There have been four major recessions in the West since the mid-1970s and each has followed a spike in the oil price. All downturns have their own peculiarities, but one common thread links the stagflation of the seventies to the mega-crash of 2009: dearer crude. The opposite also applies. A low oil price was a vital ingredient in the post-war Golden Age, and a falling oil price lubricated the strong and sustained growth of the 1990s. Logically, therefore, the 25% decline in the cost of crude since June should mean higher levels of activity.

For that to happen, however, the oil price will have to fall a lot further, to somewhere around $50 a barrel. At $115 a barrel the price was consistent with rip-roaring levels of demand.

In the meantime there will be winners and losers.
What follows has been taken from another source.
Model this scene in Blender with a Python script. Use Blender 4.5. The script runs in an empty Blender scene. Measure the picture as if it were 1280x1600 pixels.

The winners are the large net importers of oil and those that have high inflation rates, such as Turkey and India. Business costs will fall and consumers’ incomes will stretch further.

The losers are oil producers, which will see growth fall and budget deficits swell. Iran, subject to a crippling western embargo, needs an oil price of more than $140 a barrel to make its budget break even. Anything below $120 a barrel spells trouble for Venezuela and Nigeria. About $105 a barrel is Russia’s cutoff point. At today’s price even Saudi Arabia, the world’s biggest producer, is starting to feel the pinch as it has used a high oil price to fund generous public spending. It needs $93 a barrel to balance the books.

The problems are magnified for many of these countries because high oil prices have stunted the development of other sectors of the economy. In Russia, oil and gas accounts for 70% of exports. The country’s struggling manufacturing sector relies heavily on orders from energy companies.

Falling oil prices are the result of a glut of supply and an easing of demand from a slowing global economy. Saudi Arabia could try to arrest the decline by cutting production, although a similar ploy was notably unsuccessful in the mid-1980s. Despite having youth unemployment of above 30%, Riyadh would probably live with $80 barrel oil prices if it thought it would discourage Vladimir Putin from turning off the taps to the west.

This is where the economics of oil mesh with geopolitics. One theory is that lower oil prices will force Russia to adopt a softer line over Ukraine, and Iran to come to terms over its nuclear programme. But a sharp dose of economic pain in countries that are highly volatile could have the opposite effect.